Seven residents appeared to protest removing the station agent and only opening the station when a train was expected, but the Public Service Commission granted the D&H’s request.

By 1931, passenger trains no longer stopped in Meadowdale and shortly after the station was taken down and the utility building moved down Meadowdale Road a short distance for someone else’s use. Today there is no trace of the station, water tower, or rail yards, though a single track still cuts across Gardner and Meadowdale roads.

In 1926, the post office was closed and residents began to receive mail delivered by Rural Free Delivery to their mail boxes. The one-room District No. 8 School educated the local children for many years, eventually becoming part of the Voorheesville Central School District.
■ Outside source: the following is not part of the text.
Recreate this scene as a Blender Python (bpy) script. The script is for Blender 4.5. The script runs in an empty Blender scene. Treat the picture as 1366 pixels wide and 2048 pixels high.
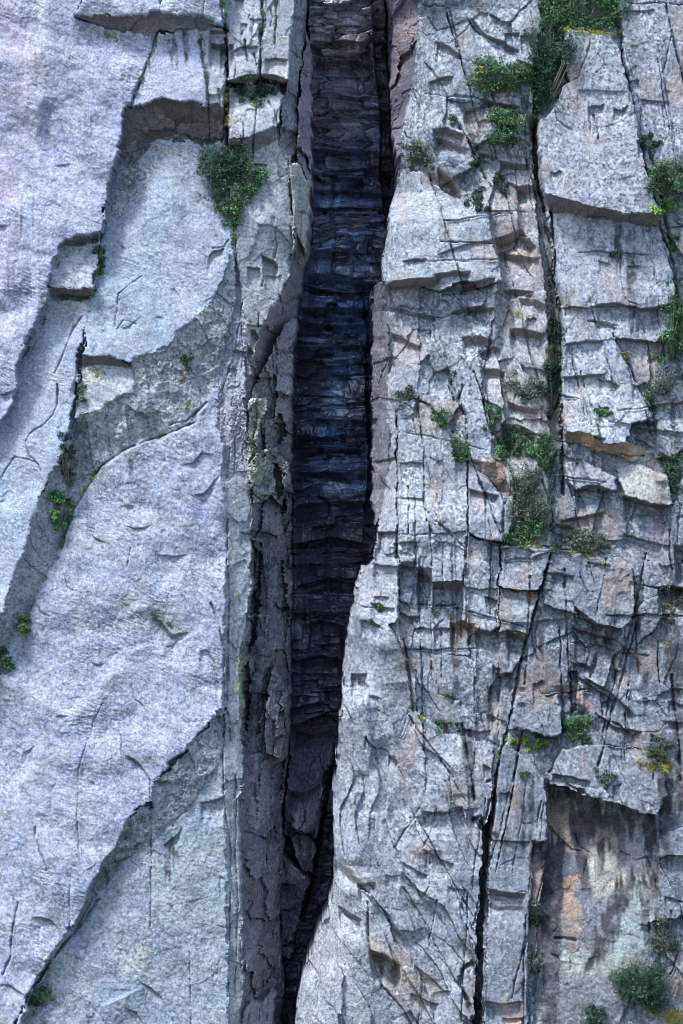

Farmers continued to hang on in the Meadowdale area, struggling with the changes and competition in farming and the challenge of surviving the 1930s Depression.

May Crounse Kinney, written about by Melissa Hale-Spencer in The Altamont Enterprise, grew up in the Gardner Road area, attending the District No. 8 Gardner Road School until she was 14. She married local farmer Solen Kinney, farming his Gardner Road farm with him until 1949.

Her description of working 365 days a year, running her house and helping with the heavy work on the farm, planting harvesting, getting firewood, caring for animals as well as putting up 300 jars of fruit and vegetables, churning butter and sewing clothes illustrated the lives of Meadowdale farmers and their wives during the early decades of the 20th Century.

All this without electricity or telephone service until the 1940s. The first electrical lines were run out to the Meadowdale area only in 1936 by New York Power and Light Corp.

The Kinneys gave up farming when the price of newer farm machinery cost more than they could possibly afford, which is the story of most of the farmers in our area.

Today, you can drive along Meadowdale, Gardner, and Frederick roads and still see the old farmhouses and cross the railroad tracks, but Meadowdale as a community exists only in memory.